17. The hybrid drill bit of claim 9 wherein said impact elements are individually rotatable relative to said profiled bit.

18. The hybrid drill bit of claim 9 wherein each impact element is of a profiled bit captive wear resistant material held by or impactable upon by a captive guided hammerable member.

19. A downhole tool comprising or including

a bit profiled by at least multiple shear cutting inserts or shear cutters (“shear cutters”) able to be presented to a bore face as the bit is rotated, and

multiple impact elements rotatable with the bit yet hammerable directly or indirectly so as to emerge or further emerge from the bit to act in concert with the shear cutters;

wherein the shear cutters are arrayed so as, in use as the tool is rotated and the impacted elements are hammered directly or indirectly, to at least substantially fully sweep/shear cut on loci of rotation about the rotational axis of the bit that will follow disruption of the or a bore face caused by the hammered emergence, or further emergence, of said impact elements that rotate on loci of rotation about the rotational axis of the bit to be intermittently disruptive over at least all of the area of the or said bore face.

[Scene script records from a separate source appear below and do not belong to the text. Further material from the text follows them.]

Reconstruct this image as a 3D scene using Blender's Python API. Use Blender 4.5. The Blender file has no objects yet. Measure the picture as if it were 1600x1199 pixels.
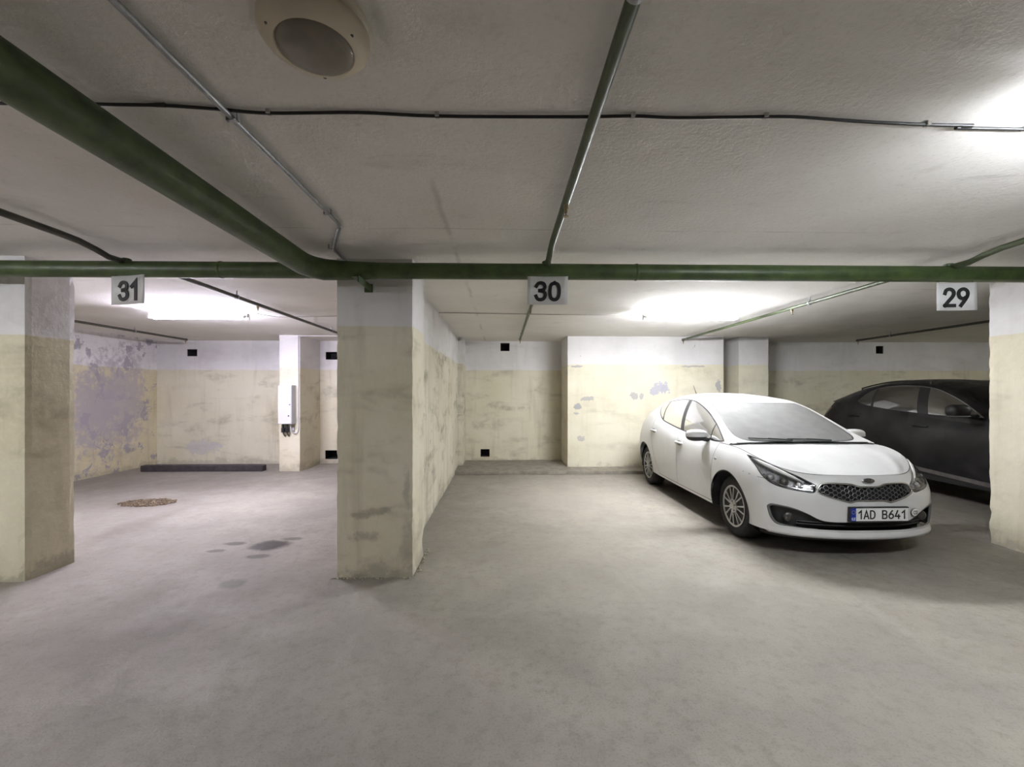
import bpy, bmesh, math, random
import numpy as np
from mathutils import Vector, Matrix
from mathutils.geometry import delaunay_2d_cdt

random.seed(7)
SC = bpy.context.scene
COL = SC.collection

# ---------------------------------------------------------------- camera, world, exposure
F_PX, HORIZON, CAM_H = 690.0, 613.0, 1.49
cam_d = bpy.data.cameras.new('camera'); cam = bpy.data.objects.new('camera', cam_d); COL.objects.link(cam)
cam_d.sensor_fit = 'HORIZONTAL'; cam_d.sensor_width = 36.0; cam_d.lens = F_PX/1600*36
cam_d.shift_y = (HORIZON-599.5)/1600
cam_d.clip_start = 0.05; cam_d.clip_end = 100
cam.location = (0, 0, CAM_H)
cam.rotation_euler = (math.radians(90), 0, -math.atan(15/F_PX))
SC.camera = cam
world = bpy.data.worlds.new('world'); SC.world = world; world.use_nodes = True
world.node_tree.nodes['Background'].inputs[0].default_value = (.6, .62, .7, 1)
world.node_tree.nodes['Background'].inputs[1].default_value = 0.02
SC.view_settings.view_transform = 'Standard'; SC.view_settings.look = 'None'
SC.view_settings.gamma = 1.0; SC.view_settings.use_curve_mapping = False
SC.view_settings.exposure = 0.15
LAMP_LEFT, LAMP_RIGHT, LAMP_AISLE_R, LAMP_AISLE_L = 530.0, 530.0, 180.0, 330.0
try:
    SC.cycles.max_bounces = 6; SC.cycles.diffuse_bounces = 4; SC.cycles.glossy_bounces = 3; SC.cycles.adaptive_threshold = 0.1; SC.cycles.adaptive_min_samples = 20; SC.cycles.transparent_max_bounces = 12
    SC.cycles.caustics_reflective = False; SC.cycles.caustics_refractive = False
    SC.cycles.sample_clamp_indirect = 20.0
except Exception:
    pass

# ---------------------------------------------------------------- object helpers
def tag(o, label=None, cat=None, group=None, kind=None):
    if label: o['label'] = label
    if cat: o['category'] = cat
    if group: o['group'] = group
    if kind: o['kind'] = kind
    return o

def empty(name, loc=(0, 0, 0), rz=0.0):
    o = bpy.data.objects.new(name, None); COL.objects.link(o)
    o.location = loc; o.rotation_euler = (0, 0, rz); o.empty_display_size = .1
    return o

def mesh_obj(name, verts, faces, mat, parent=None, smooth=False, normals=None):
    me = bpy.data.meshes.new(name)
    me.from_pydata([tuple(map(float, v)) for v in verts], [], [tuple(map(int, f)) for f in faces])
    me.update()
    if smooth or normals is not None:
        me.polygons.foreach_set('use_smooth', [True]*len(me.polygons))
    if normals is not None:
        me.normals_split_custom_set_from_vertices([tuple(map(float, n)) for n in normals])
    if mat is not None: me.materials.append(mat)
    o = bpy.data.objects.new(name, me); COL.objects.link(o)
    if parent is not None: o.parent = parent
    return o

def copy_tree(o, parent=None):
    c = o.copy(); COL.objects.link(c); c.parent = parent
    for ch in list(o.children): copy_tree(ch, c)
    return c

class MB:
    """collects simple solids into one mesh"""
    def __init__(self): self.v = []; self.f = []
    def add(self, vs, fs):
        n = len(self.v); self.v += [tuple(v) for v in vs]; self.f += [tuple(i+n for i in f) for f in fs]; return self
    def box(self, lo, hi, bev=0.0):
        x0, y0, z0 = lo; x1, y1, z1 = hi
        if bev <= 0:
            vs = [(x, y, z) for x in (x0, x1) for y in (y0, y1) for z in (z0, z1)]
            return self.add(vs, [(0, 1, 3, 2), (4, 6, 7, 5), (0, 4, 5, 1), (2, 3, 7, 6), (0, 2, 6, 4), (1, 5, 7, 3)])
        bm = bmesh.new(); bmesh.ops.create_cube(bm, size=1)
        for v in bm.verts: v.co = Vector(((x0+x1)/2+v.co.x*(x1-x0), (y0+y1)/2+v.co.y*(y1-y0), (z0+z1)/2+v.co.z*(z1-z0)))
        bmesh.ops.bevel(bm, geom=list(bm.edges), offset=bev, segments=2, affect='EDGES', profile=.5)
        bm.verts.index_update()
        self.add([v.co[:] for v in bm.verts], [[v.index for v in f.verts] for f in bm.faces]); bm.free(); return self
    def tube(self, pts, r, seg=10, caps=True, closed=False):
        P = [Vector(p) for p in pts]; n = len(P); rs = r if isinstance(r, (list, tuple)) else [r]*n
        vs = []; up = None
        for i in range(n):
            if closed: t = P[(i+1) % n]-P[i-1]
            else: t = P[min(i+1, n-1)]-P[max(i-1, 0)]
            t.normalize()
            if up is None:
                up = Vector((0, 0, 1)) if abs(t.z) < .9 else Vector((1, 0, 0))
            a = t.cross(up); a.normalize(); b = a.cross(t); b.normalize(); up = b
            # mitre widening
            k = 1.0
            if 0 < i < n-1:
                c = (P[i]-P[i-1]).normalized().dot((P[i+1]-P[i]).normalized()); k = 1/max(.6, math.sqrt(max(.01, (1+c)/2)))
            for j in range(seg):
                q = 2*math.pi*j/seg; vs.append(P[i]+(a*math.cos(q)+b*math.sin(q))*rs[i]*(k if k < 1.3 else 1.3))
        fs = []
        for i in range(n if closed else n-1):
            for j in range(seg):
                i2 = (i+1) % n
                fs.append((i*seg+j, i*seg+(j+1) % seg, i2*seg+(j+1) % seg, i2*seg+j))
        if caps and not closed:
            fs.append(tuple(range(seg))[::-1]); fs.append(tuple((n-1)*seg+j for j in range(seg)))
        return self.add(vs, fs)
    def lathe(self, prof, seg=32, origin=(0, 0, 0), axis='Z', caps=True):
        """prof: list of (radius, height along axis)"""
        vs = []; fs = []
        for (r, h) in prof:
            for j in range(seg):
                q = 2*math.pi*j/seg; c, s = math.cos(q)*r, math.sin(q)*r
                p = (c, s, h) if axis == 'Z' else ((h, c, s) if axis == 'X' else (s, h, c))
                vs.append(tuple(origin[k]+p[k] for k in range(3)))
        for i in range(len(prof)-1):
            for j in range(seg):
                fs.append((i*seg+j, i*seg+(j+1) % seg, (i+1)*seg+(j+1) % seg, (i+1)*seg+j))
        if caps and prof[0][0] > 1e-6: fs.append(tuple(range(seg))[::-1])
        if caps and prof[-1][0] > 1e-6: fs.append(tuple((len(prof)-1)*seg+j for j in range(seg)))
        return self.add(vs, fs)
    def build(self, name, mat, parent=None, smooth=False, auto=None):
        o = mesh_obj(name, self.v, self.f, mat, parent)
        bm = bmesh.new(); bm.from_mesh(o.data)
        bmesh.ops.remove_doubles(bm, verts=bm.verts, dist=1e-6)
        bmesh.ops.recalc_face_normals(bm, faces=bm.faces)
        if smooth:
            lim = math.radians(auto if auto else 40)
            for f in bm.faces: f.smooth = True
            for e in bm.edges:
                if len(e.link_faces) != 2 or e.calc_face_angle(0) > lim: e.smooth = False
        bm.to_mesh(o.data); bm.free(); return o

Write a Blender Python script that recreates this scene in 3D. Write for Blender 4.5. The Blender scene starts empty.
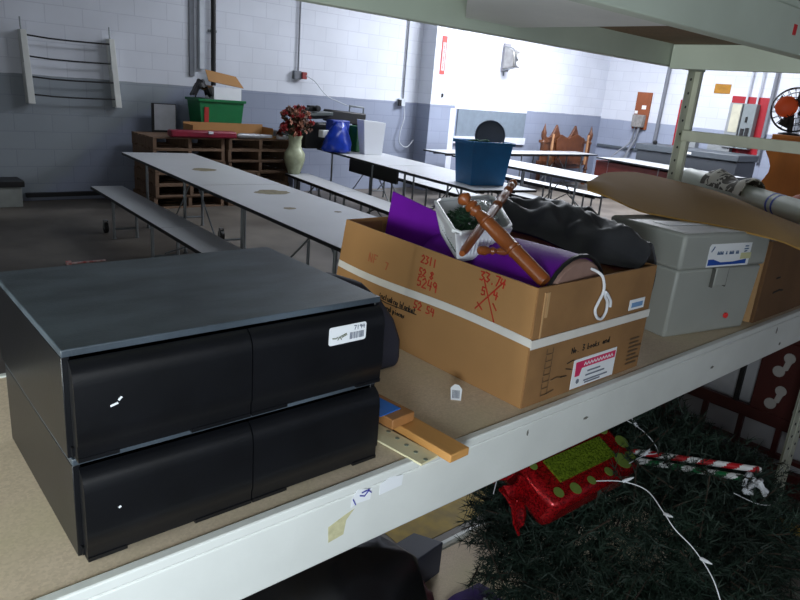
import bpy, bmesh, math, random
from mathutils import Vector, Matrix, noise
random.seed(7)
PI = math.pi
SC = bpy.context.scene
COL = SC.collection

# ------------------------------------------------------------------ camera
cam_d = bpy.data.cameras.new('camera'); cam = bpy.data.objects.new('camera', cam_d); COL.objects.link(cam)
cam_d.sensor_width = 36.0; cam_d.sensor_fit = 'HORIZONTAL'; cam_d.lens = 36.0 * 667.22 / 800.0
cam_d.clip_start = 0.02; cam_d.clip_end = 100
PITCH, ROLL, YAW = .3033, .08743, -.73438
F0 = Vector((0, math.cos(PITCH), -math.sin(PITCH))); U0 = Vector((0, math.sin(PITCH), math.cos(PITCH))); R0 = Vector((1, 0, 0))
R1 = R0*math.cos(ROLL) + U0*math.sin(ROLL); U1 = -R0*math.sin(ROLL) + U0*math.cos(ROLL)
RZ = Matrix.Rotation(YAW, 3, 'Z')
Rv, Uv, Fv = RZ @ R1, RZ @ U1, RZ @ F0
cam.matrix_world = Matrix(((Rv.x, Uv.x, -Fv.x, 0), (Rv.y, Uv.y, -Fv.y, 0), (Rv.z, Uv.z, -Fv.z, 1.65), (0, 0, 0, 1)))
SC.camera = cam
# ------------------------------------------------------------------ world, lights, exposure
w = bpy.data.worlds.new('world'); SC.world = w; w.use_nodes = True
w.node_tree.nodes['Background'].inputs[0].default_value = (.55, .6, .7, 1); w.node_tree.nodes['Background'].inputs[1].default_value = .2
SC.view_settings.view_transform = 'Standard'; SC.view_settings.look = 'None'; SC.view_settings.gamma = 1
SC.view_settings.use_curve_mapping = False
SC.view_settings.exposure = 0.0
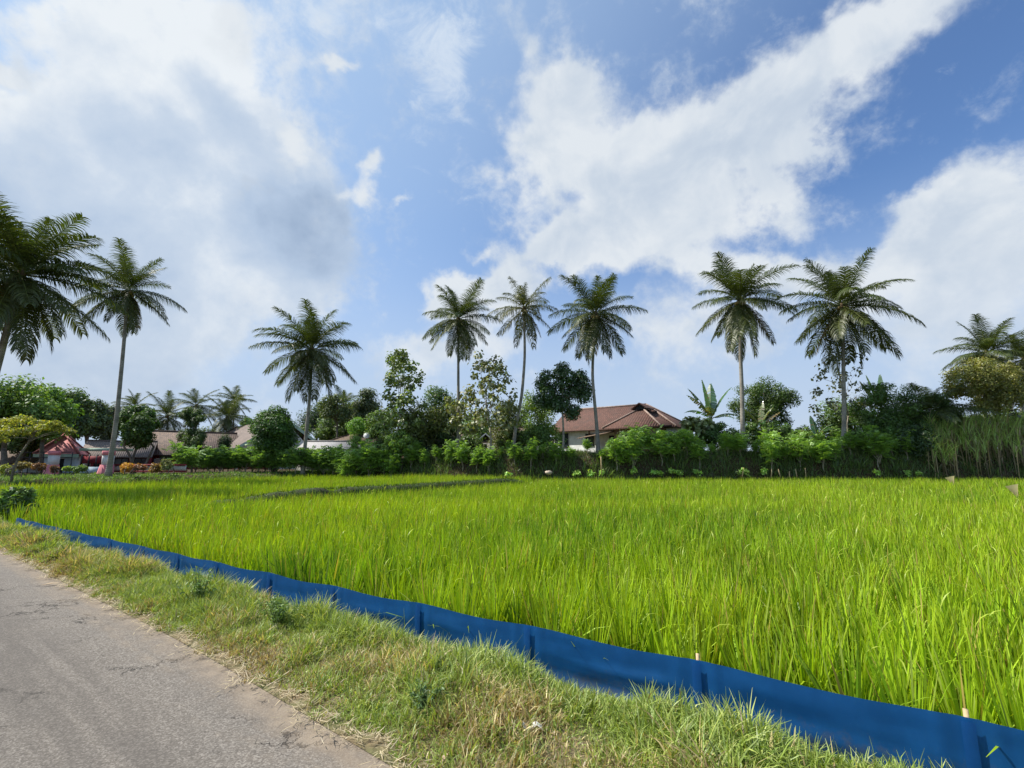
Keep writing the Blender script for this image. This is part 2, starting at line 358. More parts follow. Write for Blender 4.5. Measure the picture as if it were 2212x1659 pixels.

20. The tool of claim 18 wherein the bit has a bit body with a profiled face presentable to a bore face in use, said profiled face having more protuberant regions and less protuberant or recessed regions, the impact elements being emergent each from an opening through a protuberant region.

21. The tool of claim 19 wherein shear cutters as insets are carried by some or all of said protuberant regions.

22. The tool of claim 19 wherein ports for fluid emergence are provided through some or all of said less protuberant or recessed regions.

23. The apparatus of claim 9 positioned downhole to rotate with a drill string and provided with a hammering mechanism actuable to directly or indirectly hammer the impact elements.

24. The apparatus of claim 22 positioned downhole to rotate with a drill string and provided with a hammering mechanism actuable to directly or indirectly hammer the impact elements.